Security in Amazon Aurora - Amazon Aurora

Security in Amazon Aurora

Cloud security at AWS is the highest priority. As an AWS customer, you benefit from a data center and network architecture that are built to meet the requirements of the most security-sensitive organizations.

Security is a shared responsibility between AWS and you. The shared responsibility model describes this as security of the cloud and security in the cloud:

  • Security of the cloud – AWS is responsible for protecting the infrastructure that runs AWS services in the AWS Cloud. AWS also provides you with services that you can use securely. Third-party auditors regularly test and verify the effectiveness of our security as part of the AWS compliance programs. To learn about the compliance programs that apply to Amazon Aurora (Aurora), see AWS services in scope by compliance program.

  • Security in the cloud – Your responsibility is determined by the AWS service that you use.

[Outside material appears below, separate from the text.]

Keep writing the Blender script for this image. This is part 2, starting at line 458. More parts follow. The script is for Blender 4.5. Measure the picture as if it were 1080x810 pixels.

You are also responsible for other factors including the sensitivity of your data, your organization's requirements, and applicable laws and regulations.

This documentation helps you understand how to apply the shared responsibility model when using Amazon Aurora. The following topics show you how to configure Amazon Aurora to meet your security and compliance objectives. You also learn how to use other AWS services that help you monitor and secure your Amazon Aurora resources.

You can manage access to your Amazon Aurora resources and your databases on a DB cluster. The method you use to manage access depends on what type of task the user needs to perform with Amazon Aurora:

  • Run your DB cluster in a virtual private cloud (VPC) based on the Amazon VPC service for the greatest possible network access control. For more information about creating a DB cluster in a VPC, see Amazon Virtual Private Cloud VPCs and Amazon Aurora.

  • Use AWS Identity and Access Management (IAM) policies to assign permissions that determine who is allowed to manage Amazon Aurora resources. For example, you can use IAM to determine who is allowed to create, describe, modify, and delete DB clusters, tag resources, or modify security groups.

    For information on setting up an IAM user, see Create an IAM user.

  • Use security groups to control what IP addresses or Amazon EC2 instances can connect to your databases on a DB cluster. When you first create a DB cluster, its firewall prevents any database access except through rules specified by an associated security group.

  • Use Secure Socket Layer (SSL) or Transport Layer Security (TLS) connections with DB clusters running the Aurora MySQL or Aurora PostgreSQL. For more information on using SSL/TLS with a DB cluster, see Using SSL/TLS to encrypt a connection to a DB cluster.

  • Use Amazon Aurora encryption to secure your DB clusters and snapshots at rest. Amazon Aurora encryption uses the industry standard AES-256 encryption algorithm to encrypt your data on the server that hosts your DB cluster. For more information, see Encrypting Amazon Aurora resources.

  • Use the security features of your DB engine to control who can log in to the databases on a DB cluster. These features work just as if the database was on your local network.

    For information about security with Aurora MySQL, see Security with Amazon Aurora MySQL. For information about security with Aurora PostgreSQL, see Security with Amazon Aurora PostgreSQL.

Aurora is part of the managed database service Amazon Relational Database Service (Amazon RDS). Amazon RDS is a web service that makes it easier to set up, operate, and scale a relational database in the cloud. If you are not already familiar with Amazon RDS, see the Amazon RDS user guide.

Aurora includes a high-performance storage subsystem. Its MySQL- and PostgreSQL-compatible database engines are customized to take advantage of that fast distributed storage. Aurora also automates and standardizes database clustering and replication, which are typically among the most challenging aspects of database configuration and administration.

For both Amazon RDS and Aurora, you can access the RDS API programmatically, and you can use the AWS CLI to access the RDS API interactively. Some RDS API operations and AWS CLI commands apply to both Amazon RDS and Aurora, while others apply to either Amazon RDS or Aurora. For information about RDS API operations, see Amazon RDS API reference. For more information about the AWS CLI, see AWS Command Line Interface reference for Amazon RDS.


You only have to configure security for your use cases. You don't have to configure security access for processes that Amazon Aurora manages. These include creating backups, replicating data between a primary DB instance and a read replica, and other processes.